→ **Exercise instructions**: Find the number of lines in these records where the word "this" appears. Reply with that number and nothing more.

Data listing:
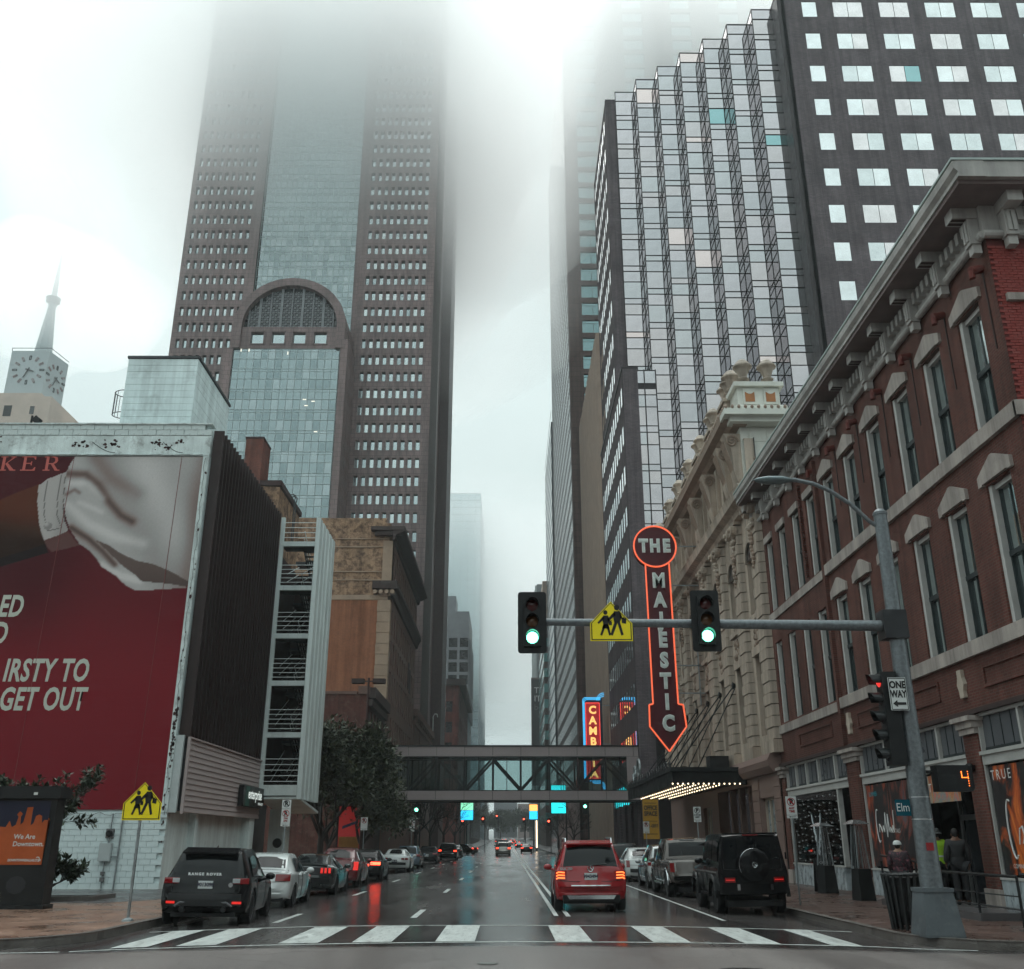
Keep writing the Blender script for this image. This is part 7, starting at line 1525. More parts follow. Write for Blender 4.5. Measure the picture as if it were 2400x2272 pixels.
class Car:
    def __init__(s, L, st, bow=.12): s.L, s.st, s.bow = L, st, bow
    def at(s, y):
        st = s.st
        if y <= st[0][0]: return st[0]
        for a, b in zip(st, st[1:]):
            if y <= b[0]:
                t = (y - a[0]) / max(1e-6, b[0] - a[0]); return tuple(p + (q - p) * t for p, q in zip(a, b))
        return st[-1]
    def ring(s, y):
        _, zb, hw, zs, zt, tw = s.at(y)
        c = [(0, zb), (hw * .84, zb), (hw * .955, zb + .07), (hw * .99, zb + (zs - zb) * .35), (hw, zb + (zs - zb) * .68), (hw * .985, zs - .07), (hw * .955, zs), (tw + .02, zt - .075), (tw - .05, zt - .02), (tw * .55, zt - .002), (0, zt)]
        out = []
        for i in range(len(c) - 1):
            p0 = c[max(0, i-1)]; p1 = c[i]; p2 = c[i+1]; p3 = c[min(len(c)-1, i+2)]
            for k in range(2):
                t = k / 2; f = lambda a, b, c_, d: .5 * ((2*b) + (-a + c_)*t + (2*a - 5*b + 4*c_ - d)*t*t + (-a + 3*b - 3*c_ + d)*t*t*t)
                out.append((f(p0[0], p1[0], p2[0], p3[0]), f(p0[1], p1[1], p2[1], p3[1])))
        out.append(c[-1]); return out, hw
    def yy(s, y, x, hw):
        if y < 1.0: y += s.bow * (1 - y) * (x / hw) ** 2
        if y > s.L - 1.1: y -= .32 * ((y - s.L + 1.1) / 1.1) * (x / hw) ** 2
        return y
    def body(s):
        ys = []
        for a, b in zip(s.st, s.st[1:]):
            n = max(1, min(6, int((b[0] - a[0]) / .12))); ys += [a[0] + (b[0] - a[0]) * i / n for i in range(n)]
        ys.append(s.st[-1][0]); mb = MB(); m = None; vs = []; fs = []
        for y in ys:
            r, hw = s.ring(y); full = r + [(-x, z) for x, z in r[-2:0:-1]]; m = len(full)
            vs += [(x, s.yy(y, x, hw), z) for x, z in full]
        for j in range(len(ys) - 1):
            for i in range(m): k = (i + 1) % m; fs.append((j*m+i, j*m+k, (j+1)*m+k, (j+1)*m+i))
        h = (m + 2) // 2
        for base, rev in ((0, False), ((len(ys)-1)*m, True)):
            for i in range(h - 1):
                a, b, c, d = i, i + 1, (m - i - 1) % m, (m - i) % m
                q = tuple(dict.fromkeys((base + a, base + b, base + c, base + d)))
                if len(q) >= 3: fs.append(q[::-1] if rev else q)
        mb.add(vs, fs); return mb
    def inv(s, z):
        for a, b in zip(s.st, s.st[1:]):
            if b[4] >= z > a[4] - 1e-6: return a[0] + (b[0] - a[0]) * (z - a[4]) / max(1e-6, b[4] - a[4])
        return 0.0
    def rear(s, x0, x1, z0, z1, off=.012, nu=8, nv=4, shape=None):
        """panel lying on the tail"""
        def fn(u, v):
            z = z0 + (z1 - z0) * v; x = x0 + (x1 - x0) * u
            if shape: x, z = shape(x, z, u, v)
            y = s.inv(z); hw = s.at(y)[2]; return (x, s.yy(y, x, hw) - off, z)
        return MB().grid(fn, nu, nv)
    def glass_rear(s, z0, z1, w0, w1, off=.012):
        def fn(u, v):
            z = z0 + (z1 - z0) * v; x = (2*u - 1) * (w0 + (w1 - w0) * v); y = s.inv(z); hw = s.at(y)[2]
            zz = z - .03 * (2*u - 1) ** 2; return (x, s.yy(y, x, hw) - off * .8, zz + off * .6)
        return MB().grid(fn, 10, 5)
    def side_glass(s, sg, y0, y1, lo=.10, hi=.86, cut0=0.0, cut1=0.0):
        def fn(u, v):
            yv = y0 + (y1 - y0) * u; t = lo + (hi - lo) * v
            yv += (cut0 * v if u < .5 else 0) * (1 - 2*u) + (-cut1 * v if u > .5 else 0) * (2*u - 1)
            _, zb, hw, zs, zt, tw = s.at(yv); xa, za = hw * .955, zs; xb, zb2 = tw + .02, zt - .075
            x = xa + (xb - xa) * t + .02 * sin(pi * t) + .012; z = za + (zb2 - za) * t; return (sg * x, s.yy(yv, x, hw), z)
        return MB().grid(fn, 8, 3)
_wheel_cache = {}
def wheel_meshes(r, w, rim, spokes):
    key = (r, w, rim.name, spokes)
    if key not in _wheel_cache:
        ri = r * .68
        ty = MB().lathe([(ri, -w/2 + .02), (r * .93, -w/2), (r, -w/2 + .03), (r, w/2 - .03), (r * .93, w/2), (ri, w/2 - .02)], (0, 0, 0), 26, 'x').mesh('tyre', M_RUB, 40)
        rm = MB().lathe([(.02, .25 * w), (.07, .30 * w), (.08, .2 * w), (ri * .3, .22 * w)], (0, 0, 0), 16, 'x')
        rm.lathe([(ri * .9, .28 * w), (ri * 1.0, .42 * w), (ri * 1.02, .40 * w), (ri * 1.0, -.3 * w), (ri * .95, -.3 * w)], (0, 0, 0), 26, 'x')
        for k in range(spokes):
            a = 2 * pi * k / spokes
            for da in (-.10, .10):
                c0, c1 = a + da * .5, a + da
                p = [(.24 * w, .05 * cos(c0 - .5), .05 * sin(c0 - .5)), (.24 * w, .05 * cos(c0 + .5), .05 * sin(c0 + .5)), (.36 * w, ri * .95 * cos(c1 + .045), ri * .95 * sin(c1 + .045)), (.36 * w, ri * .95 * cos(c1 - .045), ri * .95 * sin(c1 - .045))]
                rm.prism(p, (-.03, 0, 0))
        rm.lathe([(ri * .95, -.05 * w), (.03, -.06 * w)], (0, 0, 0), 20, 'x')
        _wheel_cache[key] = (ty, rm.mesh('rim', rim, 35))
    return _wheel_cache[key]
def boolean_arches(me, cyl):
    a = bpy.data.objects.new('tmp_body', me); TMP.collection.objects.link(a); cm = cyl.mesh('tmp_cut'); b = bpy.data.objects.new('tmp_cut', cm); TMP.collection.objects.link(b)
    md = a.modifiers.new('cut', 'BOOLEAN'); md.operation = 'DIFFERENCE'; md.object = b; md.solver = 'EXACT'
    out = eval_mesh(a)
    bpy.data.objects.remove(a); bpy.data.objects.remove(b); return out
SUV = [(0, .42, .78, .58, .60, .62), (.04, .36, .86, .64, .72, .74), (.09, .32, .90, .80, .86, .80), (.11, .30, .905, .96, 1.02, .80), (.17, .28, .915, .99, 1.13, .76), (.27, .26, .92, 1.0, 1.36, .70), (.40, .25, .92, 1.0, 1.58, .645), (.5, .25, .92, 1.0, 1.635, .64), (.8, .25, .92, .99, 1.665, .64), (1.7, .24, .92, .97, 1.685, .64), (2.4, .24, .92, .95, 1.65, .62), (2.75, .24, .92, .94, 1.50, .62), (3.35, .25, .92, .93, 1.05, .74), (3.9, .26, .91, .88, .97, .74), (4.3, .28, .86, .78, .86, .68), (4.48, .34, .76, .62, .70, .58), (4.52, .42, .66, .52, .55, .5)]
SEDAN = [(0, .40, .72, .52, .54, .58), (.05, .33, .82, .62, .68, .68), (.10, .28, .86, .78, .84, .74), (.14, .26, .875, .88, .95, .74), (.22, .25, .885, .90, .985, .72), (.62, .22, .90, .91, 1.03, .69), (.80, .22, .905, .91, 1.13, .66), (1.10, .21, .905, .91, 1.32, .60), (1.32, .20, .905, .91, 1.40, .575), (1.7, .20, .905, .90, 1.44, .57), (2.4, .20, .905, .90, 1.42, .57), (2.7, .20, .905, .89, 1.33, .58), (3.35, .21, .90, .87, .98, .70), (3.9, .22, .89, .80, .90, .70), (4.5, .25, .82, .68, .76, .62), (4.75, .33, .70, .54, .60, .52), (4.8, .40, .6, .46, .5, .45)]
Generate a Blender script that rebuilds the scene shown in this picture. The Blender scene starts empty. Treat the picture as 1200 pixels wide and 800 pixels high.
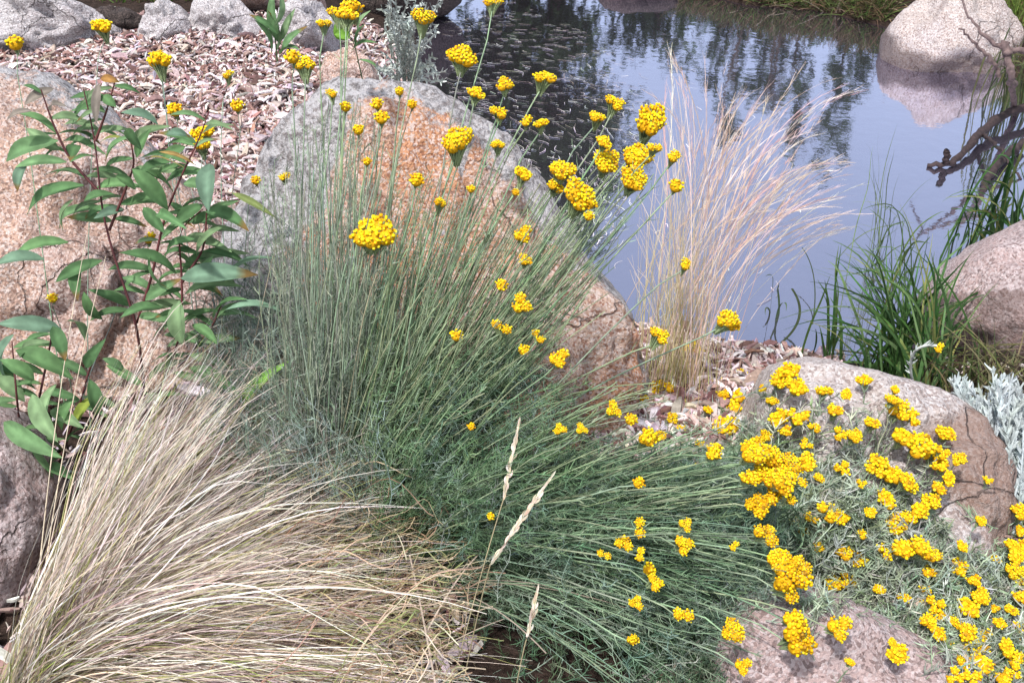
import bpy, bmesh, math, random
import numpy as np
from mathutils import Vector, Matrix, noise
random.seed(7); rng = np.random.default_rng(7)
R = math.radians
S = bpy.context.scene
COL = S.collection

# ------------------------------------------------------------------ camera, sky, sun, exposure
CAMZ, PITCH, F = 1.6, R(32), 1230.0
cam = bpy.data.cameras.new('camera'); camo = bpy.data.objects.new('camera', cam); COL.objects.link(camo)
camo.location = (0, 0, CAMZ); camo.rotation_euler = (R(90) - PITCH, 0, 0)
cam.sensor_width = 36; cam.lens = 36 * F / 1200; cam.clip_end = 500; cam.clip_start = 0.02
S.camera = camo
SUN_EL, SUN_AZ = R(62), R(-150)          # azimuth clockwise from +Y (view direction)
w = bpy.data.worlds.new('World'); S.world = w; w.use_nodes = True
nt = w.node_tree; bg = nt.nodes['Background']
sk = nt.nodes.new('ShaderNodeTexSky'); sk.sky_type = 'NISHITA'; sk.sun_disc = False
sk.sun_elevation = SUN_EL; sk.sun_rotation = SUN_AZ; sk.dust_density = 2.5; sk.air_density = 1.0
hs = nt.nodes.new('ShaderNodeHueSaturation'); hs.inputs['Saturation'].default_value = .62; hs.inputs['Value'].default_value = 1.2
nt.links.new(sk.outputs[0], hs.inputs['Color']); nt.links.new(hs.outputs[0], bg.inputs[0]); bg.inputs[1].default_value = 0.15
sl = bpy.data.lights.new('sun', 'SUN'); sl.energy = 3.3; sl.angle = R(2.5); sl.color = (1.0, 0.97, 0.94)
so = bpy.data.objects.new('sun', sl); COL.objects.link(so)
sd = Vector((math.sin(SUN_AZ) * math.cos(SUN_EL), math.cos(SUN_AZ) * math.cos(SUN_EL), math.sin(SUN_EL)))
so.rotation_euler = sd.to_track_quat('Z', 'Y').to_euler()
S.view_settings.view_transform = 'Standard'; S.view_settings.look = 'None'
S.view_settings.exposure = 0.52; S.view_settings.gamma = 1
S.cycles.max_bounces = 6; S.cycles.transparent_max_bounces = 6

# ------------------------------------------------------------------ pixel helpers
FW = np.array([0, math.cos(PITCH), -math.sin(PITCH)]); UP = np.array([0, math.sin(PITCH), math.cos(PITCH)]); RT = np.array([1., 0, 0])
CAM = np.array([0, 0, CAMZ])
def ray(px, py):
    px = np.asarray(px, float); py = np.asarray(py, float)
    return RT * ((px - 600) / F)[..., None] + UP * ((400 - py) / F)[..., None] + FW
def PZ(px, py, z):
    d = ray(px, py); t = (np.asarray(z, float) - CAMZ) / d[..., 2]; return CAM + d * t[..., None]
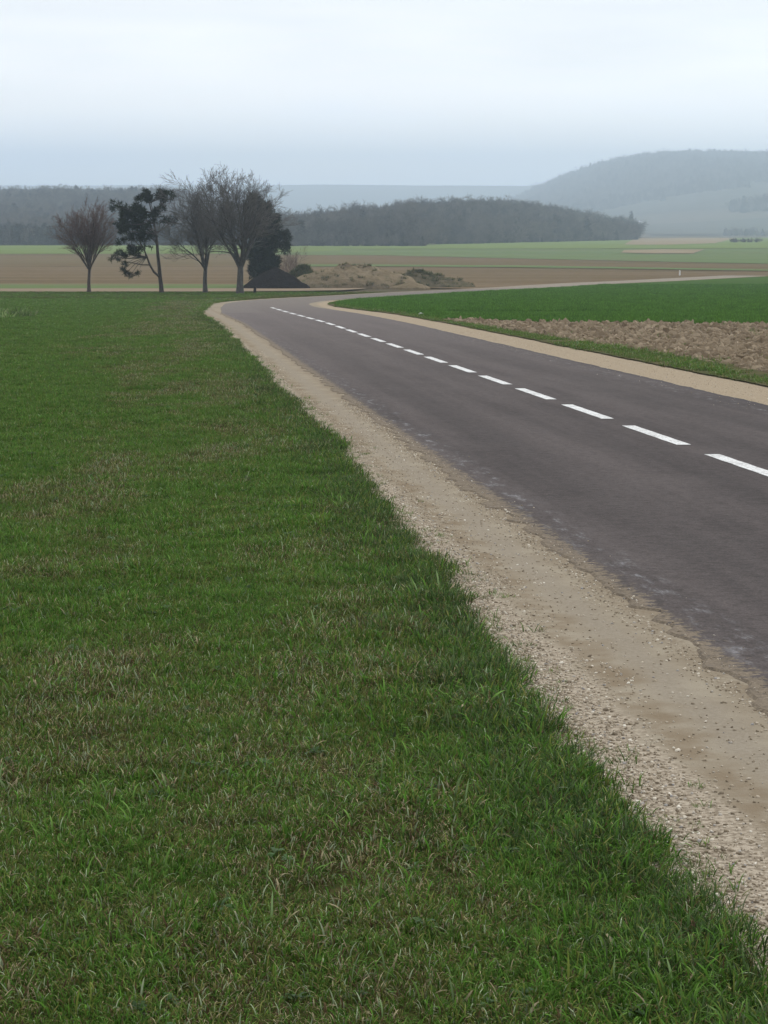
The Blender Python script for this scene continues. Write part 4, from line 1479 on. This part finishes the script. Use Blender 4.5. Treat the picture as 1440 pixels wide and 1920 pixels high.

→ **Task solution**: 3